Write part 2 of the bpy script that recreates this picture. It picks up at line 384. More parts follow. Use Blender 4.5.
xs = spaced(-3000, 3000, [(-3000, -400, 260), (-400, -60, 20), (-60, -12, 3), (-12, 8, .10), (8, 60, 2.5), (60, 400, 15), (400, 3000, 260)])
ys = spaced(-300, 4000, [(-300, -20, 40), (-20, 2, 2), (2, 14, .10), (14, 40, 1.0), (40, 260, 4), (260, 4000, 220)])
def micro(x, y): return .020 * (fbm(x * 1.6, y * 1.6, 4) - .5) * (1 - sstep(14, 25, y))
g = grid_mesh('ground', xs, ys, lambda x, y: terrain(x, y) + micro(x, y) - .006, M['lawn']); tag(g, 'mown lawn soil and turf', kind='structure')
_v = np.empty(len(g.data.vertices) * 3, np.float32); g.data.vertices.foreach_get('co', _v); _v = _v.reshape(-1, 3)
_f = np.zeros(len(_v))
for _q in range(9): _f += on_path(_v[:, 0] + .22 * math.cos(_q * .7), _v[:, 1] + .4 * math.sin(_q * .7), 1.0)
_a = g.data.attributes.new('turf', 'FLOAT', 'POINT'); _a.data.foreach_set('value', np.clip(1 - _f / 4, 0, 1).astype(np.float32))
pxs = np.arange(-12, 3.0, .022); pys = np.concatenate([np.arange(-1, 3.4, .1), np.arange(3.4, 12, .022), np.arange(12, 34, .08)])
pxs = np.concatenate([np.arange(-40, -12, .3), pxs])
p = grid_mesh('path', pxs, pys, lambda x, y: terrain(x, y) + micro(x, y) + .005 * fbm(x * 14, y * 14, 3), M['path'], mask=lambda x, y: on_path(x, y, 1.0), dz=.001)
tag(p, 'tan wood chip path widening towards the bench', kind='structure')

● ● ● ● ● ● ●

▶ _What the task asks_:
Output the full listing without altering anything.

▶ _Written solution_:
Write part 2 of the bpy script that recreates this picture. It picks up at line 384. More parts follow. Use Blender 4.5.
xs = spaced(-3000, 3000, [(-3000, -400, 260), (-400, -60, 20), (-60, -12, 3), (-12, 8, .10), (8, 60, 2.5), (60, 400, 15), (400, 3000, 260)])
ys = spaced(-300, 4000, [(-300, -20, 40), (-20, 2, 2), (2, 14, .10), (14, 40, 1.0), (40, 260, 4), (260, 4000, 220)])
def micro(x, y): return .020 * (fbm(x * 1.6, y * 1.6, 4) - .5) * (1 - sstep(14, 25, y))
g = grid_mesh('ground', xs, ys, lambda x, y: terrain(x, y) + micro(x, y) - .006, M['lawn']); tag(g, 'mown lawn soil and turf', kind='structure')
_v = np.empty(len(g.data.vertices) * 3, np.float32); g.data.vertices.foreach_get('co', _v); _v = _v.reshape(-1, 3)
_f = np.zeros(len(_v))
for _q in range(9): _f += on_path(_v[:, 0] + .22 * math.cos(_q * .7), _v[:, 1] + .4 * math.sin(_q * .7), 1.0)
_a = g.data.attributes.new('turf', 'FLOAT', 'POINT'); _a.data.foreach_set('value', np.clip(1 - _f / 4, 0, 1).astype(np.float32))
pxs = np.arange(-12, 3.0, .022); pys = np.concatenate([np.arange(-1, 3.4, .1), np.arange(3.4, 12, .022), np.arange(12, 34, .08)])
pxs = np.concatenate([np.arange(-40, -12, .3), pxs])
p = grid_mesh('path', pxs, pys, lambda x, y: terrain(x, y) + micro(x, y) + .005 * fbm(x * 14, y * 14, 3), M['path'], mask=lambda x, y: on_path(x, y, 1.0), dz=.001)
tag(p, 'tan wood chip path widening towards the bench', kind='structure')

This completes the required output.